BU:  Can there be any serious doubt that Peirce did indeed think that verification has a determinational role in inquiry, that it settles questions in ways the support the further advance of inquiry?
 
JR:  No, but who said anything about doubting that?   Dropping on down, you say:
 
BU:  I point out that verification involves, and is a kind of, experience/observation of a thing, and that , so a verification is not a sign or interpretant in those relations in which it is a verification.
 
JR: Now I find that sentence just unintelligible, something is conceptually askew in it, e.g. in the phrase  "sign and interpretant convey information but not experience of the thing", which involves what is to me an unintelligible contrast.  The conceptions of "sign" and "interpretant" are used in the analysis of experience.  Any time you have an experience there is, if one is regarding it semiotically, a sign and an interpretant and an object, too, and whenever there is occasion to make use of the conceptions of sign, object, and interpretant there is some implicit reference to experience. Why?  Because the representation relation is a categorial -- hence universally present -- element of experience.  It is an aspect of an experience, any experience.  And you go on to say things like:
 
BU:  But my verification is not, for me, merely a sign, but instead an experience,
 
JR: "merely a sign"?  "but instead an experience"?  "merely"?  "instead"?  I just don't get it.
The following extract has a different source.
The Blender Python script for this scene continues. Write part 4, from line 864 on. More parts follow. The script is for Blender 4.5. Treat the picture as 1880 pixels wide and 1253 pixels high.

Ben    I don't mean to ridiculing you in any way in saying this sort of thing, but am trying in doing so to isolate the misunderstanding which I think must be underlying the production of sentences that I find puzzling as grammatical constructions, given my understanding of the uses of semiotic terminology.
 
From this point on I would just be repeating myself, I think.   So let me close this message at this point.